Let us know how it goes!

Cheers!

Noel
drtonybCorrect answer
Legend
June 6, 2025

@joanr76089777 

 

Your History tells me that after Import you have clicked on the "Copy Before's settings to After" button, changed Profile to Adobe Color, changed Profile to Adaptive Color, then clicked on the Import step in the History panel.

 

I think the best way to resolve this is Remove the photo from LrC and Import it again so you can start over.

 

Participant
June 6, 2025

Shouldn't I be able to click on reset and the image will go back to the raw file as I originally imported it?  I have hundreds of images and can't just remove and reupload if I change my mind about my edits.

 

Community Expert
June 6, 2025

It's a useful understanding IMO, that Reset does NOT claim to always return the image to whatever it looked like at first import. It is not a time machine.
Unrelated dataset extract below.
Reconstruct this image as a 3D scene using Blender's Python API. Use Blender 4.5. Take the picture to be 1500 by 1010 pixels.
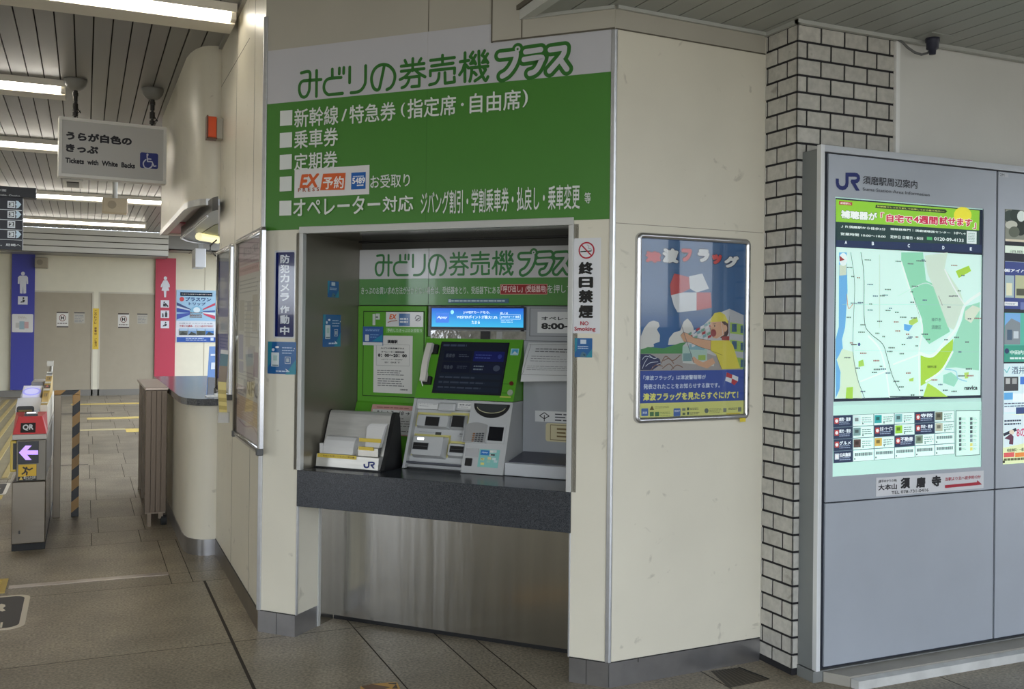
import bpy, bmesh, math, random
from mathutils import Vector, Matrix
random.seed(7)
for _o in list(bpy.data.objects):
    bpy.data.objects.remove(_o, do_unlink=True)
SC = bpy.context.scene
COL = SC.collection
SC.view_settings.view_transform = 'Standard'
SC.view_settings.look = 'None'
SC.view_settings.gamma = 1.0
SC.view_settings.use_curve_mapping = False
SC.view_settings.exposure = 0.04

# ------------------------------------------------------------------ camera
FPX, PCX, PCY, EYE = 1418.76, 750.0, 470.71, 1.45        # focal length and principal point of the 1500x1010 frame, eye height
YAW, PITCH, ROLL = 0.415439, 0.005366, 0.011369
def cam_axes():
    cy, sy = math.cos(YAW), math.sin(YAW)
    f = Vector((sy*math.cos(PITCH), cy*math.cos(PITCH), math.sin(PITCH)))
    r = Vector((cy, -sy, 0)); u = r.cross(f)
    c, s = math.cos(ROLL), math.sin(ROLL)
    return c*r + s*u, -s*r + c*u, f
CR_, CU_, CF_ = cam_axes()
CAMPOS = Vector((0, 0, EYE))
cd = bpy.data.cameras.new('camera'); co = bpy.data.objects.new('camera', cd); COL.objects.link(co)
cd.sensor_fit = 'HORIZONTAL'; cd.sensor_width = 36.0; cd.lens = 36.0*FPX/1500
cd.shift_y = (PCY-505)/1500.0
cd.clip_start = 0.05; cd.clip_end = 200
co.matrix_world = Matrix(((CR_.x, CU_.x, -CF_.x, 0), (CR_.y, CU_.y, -CF_.y, 0), (CR_.z, CU_.z, -CF_.z, EYE), (0, 0, 0, 1)))
SC.camera = co

# ------------------------------------------------------------------ world: an overcast bright sky outside the station
W = bpy.data.worlds.new('sky'); SC.world = W; W.use_nodes = True
nt = W.node_tree; nt.nodes.clear()
wo = nt.nodes.new('ShaderNodeOutputWorld'); bg = nt.nodes.new('ShaderNodeBackground')
tc = nt.nodes.new('ShaderNodeTexCoord'); sx = nt.nodes.new('ShaderNodeSeparateXYZ'); rp = nt.nodes.new('ShaderNodeValToRGB')
nt.links.new(tc.outputs['Generated'], sx.inputs[0]); nt.links.new(sx.outputs['Z'], rp.inputs[0])
rp.color_ramp.elements[0].position = 0.0; rp.color_ramp.elements[0].color = (0.36, 0.36, 0.35, 1)
rp.color_ramp.elements[1].position = 0.5; rp.color_ramp.elements[1].color = (0.85, 0.95, 1.12, 1)
_e = rp.color_ramp.elements.new(0.03); _e.color = (0.86, 0.93, 1.0, 1)
nt.links.new(rp.outputs[0], bg.inputs[0]); bg.inputs[1].default_value = 5.0
nt.links.new(bg.outputs[0], wo.inputs[0])
LAMP = 15.0          # radiance of the fluorescent tubes

# ------------------------------------------------------------------ geometry helpers
def ray(px, py):
    return CF_*FPX + CR_*(px-PCX) - CU_*(py-PCY)
def ground(px, py, z=0.0):
    d = ray(px, py); return CAMPOS + d*((z-EYE)/d.z)
class Frame:
    """a plane in the place: origin O, across U, away from the viewer N, up W"""
    def __init__(s, O, U, W=(0, 0, 1), v=0.0):
        s.U = Vector(U).normalized(); s.W = Vector(W).normalized(); s.N = s.W.cross(s.U).normalized()
        s.O = Vector(O) + s.N*v
    def at(s, v): return Frame(s.O + s.N*v, s.U, s.W)
    def px(s, x, y):
        d = ray(x, y); t = (s.O-CAMPOS).dot(s.N)/d.dot(s.N); q = CAMPOS + d*t - s.O
        return q.dot(s.U), q.dot(s.W)
    def P(s, u, w, v=0.0): return s.O + s.U*u + s.W*w + s.N*v
class MB:
    def __init__(s): s.v = []; s.f = []; s.m = []; s.sm = []
    def add(s, vs, fs, m=0, smooth=False):
        b = len(s.v); s.v += [Vector(q) for q in vs]
        for f in fs: s.f.append([b+i for i in f]); s.m.append(m); s.sm.append(smooth)
        return s
    def box(s, F, u0, u1, w0, w1, v0, v1, m=0):
        q = [F.P(u, w, v) for v in (v0, v1) for w in (w0, w1) for u in (u0, u1)]
        return s.add(q, [(0, 1, 3, 2), (5, 4, 6, 7), (4, 0, 2, 6), (1, 5, 7, 3), (2, 3, 7, 6), (4, 5, 1, 0)], m)
    def bx(s, x0, x1, y0, y1, z0, z1, m=0): return s.box(XY, x0, x1, z0, z1, y0, y1, m)
    def prism(s, a, b, m=0, smooth=False, caps=True):
        n = len(a); fs = [(i, (i+1) % n, n+(i+1) % n, n+i) for i in range(n)]
        s.add(list(a)+list(b), fs, m, smooth)
        if caps:
            s.add(list(a), [tuple(range(n))[::-1]], m); s.add(list(b), [tuple(range(n))], m)
        return s
    def ext(s, F, pts, v0, v1, m=0, smooth=False):
        return s.prism([F.P(u, w, v0) for u, w in pts], [F.P(u, w, v1) for u, w in pts], m, smooth)
    def column(s, plan, z0, z1, m=0, smooth=False):
        return s.prism([Vector((x, y, z1)) for x, y in plan], [Vector((x, y, z0)) for x, y in plan], m, smooth)
    def tube(s, path, r, n=10, m=0, cap=True, r2=None):
        path = [Vector(p) for p in path]; rings = []; up = None
        for i, p in enumerate(path):
            d = (path[min(i+1, len(path)-1)]-path[max(i-1, 0)]).normalized()
            if up is None or abs(up.dot(d)) > 0.95:
                up = Vector((0, 0, 1)) if abs(d.z) < 0.9 else Vector((1, 0, 0))
            a = d.cross(up).normalized(); b = a.cross(d).normalized(); up = b
            rr = r if r2 is None else r+(r2-r)*i/(len(path)-1)
            rings.append([p+a*math.cos(t*2*math.pi/n)*rr+b*math.sin(t*2*math.pi/n)*rr for t in range(n)])
        vs = [q for g in rings for q in g]; fs = []
        for i in range(len(rings)-1):
            for t in range(n):
                fs.append((i*n+t, i*n+(t+1) % n, (i+1)*n+(t+1) % n, (i+1)*n+t))
        s.add(vs, fs, m, True)
        if cap: s.add(rings[0], [tuple(range(n))[::-1]], m); s.add(rings[-1], [tuple(range(n))], m)
        return s
    def lathe(s, c, prof, n=20, m=0):
        vs = [Vector((c[0]+r*math.cos(2*math.pi*t/n), c[1]+r*math.sin(2*math.pi*t/n), c[2]+z)) for r, z in prof for t in range(n)]
        fs = [(i*n+t, i*n+(t+1) % n, (i+1)*n+(t+1) % n, (i+1)*n+t) for i in range(len(prof)-1) for t in range(n)]
        return s.add(vs, fs, m, True)
XY = Frame((0, 0, 0), (1, 0, 0))
def props(o, label=None, cat=None, group=None, kind=None):
    if label: o['label'] = label
    if cat: o['category'] = cat
    if group: o['group'] = group
    if kind: o['kind'] = kind
    return o
def build(name, mb, mats, parent=None, label=None, cat=None, group=None, kind=None, bev=0.0, origin=None, seg=2):
    """ONE mesh object from world-space geometry"""
    if origin is None:
        if parent is not None: origin = wloc(parent)
        else:
            n = len(mb.v); origin = Vector((sum(q.x for q in mb.v)/n, sum(q.y for q in mb.v)/n, min(q.z for q in mb.v)))
    me = bpy.data.meshes.new(name)
    me.from_pydata([q-origin for q in mb.v], [], mb.f)
    if not isinstance(mats, (list, tuple)): mats = [mats]
    for m in mats: me.materials.append(m)
    me.polygons.foreach_set('material_index', mb.m)
    me.polygons.foreach_set('use_smooth', mb.sm)
    me.update()
    o = bpy.data.objects.new(name, me); COL.objects.link(o)
    if parent is None: o.location = origin
    else: o.parent = parent; o.location = origin - wloc(parent)
    if bev:
        md = o.modifiers.new('bevel', 'BEVEL'); md.width = bev; md.segments = seg; md.limit_method = 'ANGLE'; md.angle_limit = 0.7
    return props(o, label, cat, group, kind)
def wloc(o):
    p = Vector((0, 0, 0))
    while o is not None: p = p + Vector(o.location); o = o.parent
    return p
def thing(name, label, cat, loc, group=None):
    o = bpy.data.objects.new(name, None); COL.objects.link(o); o.location = Vector(loc); o.empty_display_size = 0.05
    return props(o, label, cat, group)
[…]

It just clears editing and imposes whatever "fresh" state it would otherwise have received, if it was being imported newly under whatever default processing settings, profiles etc are current.

 

So, if processing defaults or even Process Version have changed meanwhile, underlying profiles get replaced with newer versions slightly tweaked, or if as part of original import a preset was applied 'silently' in the "Apply During Import" panel of the import screen - a different look can be seen.